__RECORDS FOR PROCESSING__.
★ ★ ★

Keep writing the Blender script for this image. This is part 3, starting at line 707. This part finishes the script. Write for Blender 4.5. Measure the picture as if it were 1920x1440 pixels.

★ ★ ★

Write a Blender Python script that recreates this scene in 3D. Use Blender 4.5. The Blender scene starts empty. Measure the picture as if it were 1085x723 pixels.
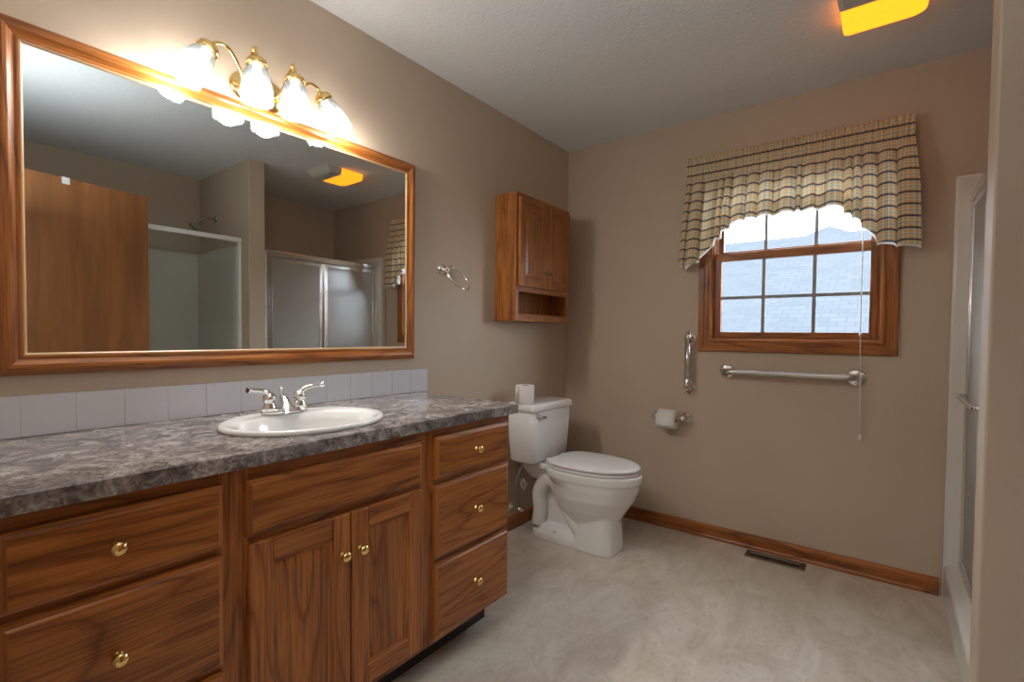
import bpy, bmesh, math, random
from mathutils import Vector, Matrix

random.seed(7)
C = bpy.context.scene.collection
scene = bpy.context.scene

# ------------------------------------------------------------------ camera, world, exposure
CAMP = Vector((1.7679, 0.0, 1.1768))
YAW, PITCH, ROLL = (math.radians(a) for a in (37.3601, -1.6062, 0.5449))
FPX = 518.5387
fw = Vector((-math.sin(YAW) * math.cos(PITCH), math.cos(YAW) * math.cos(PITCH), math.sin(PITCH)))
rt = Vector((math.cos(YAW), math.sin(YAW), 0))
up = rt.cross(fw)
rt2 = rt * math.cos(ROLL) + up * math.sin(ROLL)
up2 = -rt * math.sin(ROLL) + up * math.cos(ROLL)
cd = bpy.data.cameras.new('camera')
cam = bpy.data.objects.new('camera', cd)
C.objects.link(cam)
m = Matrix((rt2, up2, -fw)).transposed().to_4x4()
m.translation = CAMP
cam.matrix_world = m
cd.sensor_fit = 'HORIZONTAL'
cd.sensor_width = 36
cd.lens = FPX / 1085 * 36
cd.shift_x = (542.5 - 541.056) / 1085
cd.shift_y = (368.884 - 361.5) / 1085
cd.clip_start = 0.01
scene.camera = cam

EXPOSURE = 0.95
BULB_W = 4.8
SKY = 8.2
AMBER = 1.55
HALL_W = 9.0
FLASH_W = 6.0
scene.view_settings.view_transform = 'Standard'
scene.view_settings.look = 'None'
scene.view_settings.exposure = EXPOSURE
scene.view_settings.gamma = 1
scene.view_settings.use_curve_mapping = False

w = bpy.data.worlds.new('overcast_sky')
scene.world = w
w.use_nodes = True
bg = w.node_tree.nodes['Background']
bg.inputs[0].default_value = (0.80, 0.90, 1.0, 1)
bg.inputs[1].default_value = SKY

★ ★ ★

__WHAT IS ASKED__. Repeat the lines above exactly, beginning with the one containing "Write a Blender" and finishing with the one containing "bg.inputs[1].default_value = SKY". No pictures belong in the copy.

__TASK ANSWER__.
Write a Blender Python script that recreates this scene in 3D. Use Blender 4.5. The Blender scene starts empty. Measure the picture as if it were 1085x723 pixels.
import bpy, bmesh, math, random
from mathutils import Vector, Matrix

random.seed(7)
C = bpy.context.scene.collection
scene = bpy.context.scene

# ------------------------------------------------------------------ camera, world, exposure
CAMP = Vector((1.7679, 0.0, 1.1768))
YAW, PITCH, ROLL = (math.radians(a) for a in (37.3601, -1.6062, 0.5449))
FPX = 518.5387
fw = Vector((-math.sin(YAW) * math.cos(PITCH), math.cos(YAW) * math.cos(PITCH), math.sin(PITCH)))
rt = Vector((math.cos(YAW), math.sin(YAW), 0))
up = rt.cross(fw)
rt2 = rt * math.cos(ROLL) + up * math.sin(ROLL)
up2 = -rt * math.sin(ROLL) + up * math.cos(ROLL)
cd = bpy.data.cameras.new('camera')
cam = bpy.data.objects.new('camera', cd)
C.objects.link(cam)
m = Matrix((rt2, up2, -fw)).transposed().to_4x4()
m.translation = CAMP
cam.matrix_world = m
cd.sensor_fit = 'HORIZONTAL'
cd.sensor_width = 36
cd.lens = FPX / 1085 * 36
cd.shift_x = (542.5 - 541.056) / 1085
cd.shift_y = (368.884 - 361.5) / 1085
cd.clip_start = 0.01
scene.camera = cam

EXPOSURE = 0.95
BULB_W = 4.8
SKY = 8.2
AMBER = 1.55
HALL_W = 9.0
FLASH_W = 6.0
scene.view_settings.view_transform = 'Standard'
scene.view_settings.look = 'None'
scene.view_settings.exposure = EXPOSURE
scene.view_settings.gamma = 1
scene.view_settings.use_curve_mapping = False

w = bpy.data.worlds.new('overcast_sky')
scene.world = w
w.use_nodes = True
bg = w.node_tree.nodes['Background']
bg.inputs[0].default_value = (0.80, 0.90, 1.0, 1)
bg.inputs[1].default_value = SKY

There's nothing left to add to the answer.